*What the exercise asks:*
Repeat verbatim only the lines from the opening of the material below through the one that contains "COL=scn.collection".

*Data provided:*

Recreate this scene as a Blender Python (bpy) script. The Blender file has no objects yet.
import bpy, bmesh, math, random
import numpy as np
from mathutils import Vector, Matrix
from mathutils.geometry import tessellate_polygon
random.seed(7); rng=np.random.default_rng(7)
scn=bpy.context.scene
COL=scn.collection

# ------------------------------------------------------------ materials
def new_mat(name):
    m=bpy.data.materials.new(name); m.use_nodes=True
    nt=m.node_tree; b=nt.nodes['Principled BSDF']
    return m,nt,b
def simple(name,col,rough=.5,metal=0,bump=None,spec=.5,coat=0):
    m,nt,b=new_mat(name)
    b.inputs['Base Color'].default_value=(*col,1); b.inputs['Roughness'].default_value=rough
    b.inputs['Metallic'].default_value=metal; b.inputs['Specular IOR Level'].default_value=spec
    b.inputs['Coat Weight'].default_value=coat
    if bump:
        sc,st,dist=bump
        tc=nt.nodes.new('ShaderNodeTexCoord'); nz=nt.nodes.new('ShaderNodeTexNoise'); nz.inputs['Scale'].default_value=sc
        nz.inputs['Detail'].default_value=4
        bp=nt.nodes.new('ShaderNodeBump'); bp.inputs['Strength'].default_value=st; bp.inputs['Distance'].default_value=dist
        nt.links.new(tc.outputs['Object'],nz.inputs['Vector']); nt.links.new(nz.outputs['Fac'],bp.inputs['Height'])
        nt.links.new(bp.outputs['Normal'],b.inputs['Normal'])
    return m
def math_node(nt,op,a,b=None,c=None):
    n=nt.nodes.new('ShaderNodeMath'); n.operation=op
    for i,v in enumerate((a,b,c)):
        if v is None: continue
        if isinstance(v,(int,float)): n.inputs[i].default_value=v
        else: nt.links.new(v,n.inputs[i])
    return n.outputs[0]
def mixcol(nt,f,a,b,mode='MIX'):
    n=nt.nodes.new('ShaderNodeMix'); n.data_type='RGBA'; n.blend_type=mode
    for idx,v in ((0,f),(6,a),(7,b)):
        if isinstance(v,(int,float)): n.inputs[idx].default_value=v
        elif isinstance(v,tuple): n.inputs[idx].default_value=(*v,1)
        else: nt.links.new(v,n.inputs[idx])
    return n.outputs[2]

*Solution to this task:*
Recreate this scene as a Blender Python (bpy) script. The Blender file has no objects yet.
import bpy, bmesh, math, random
import numpy as np
from mathutils import Vector, Matrix
from mathutils.geometry import tessellate_polygon
random.seed(7); rng=np.random.default_rng(7)
scn=bpy.context.scene
COL=scn.collection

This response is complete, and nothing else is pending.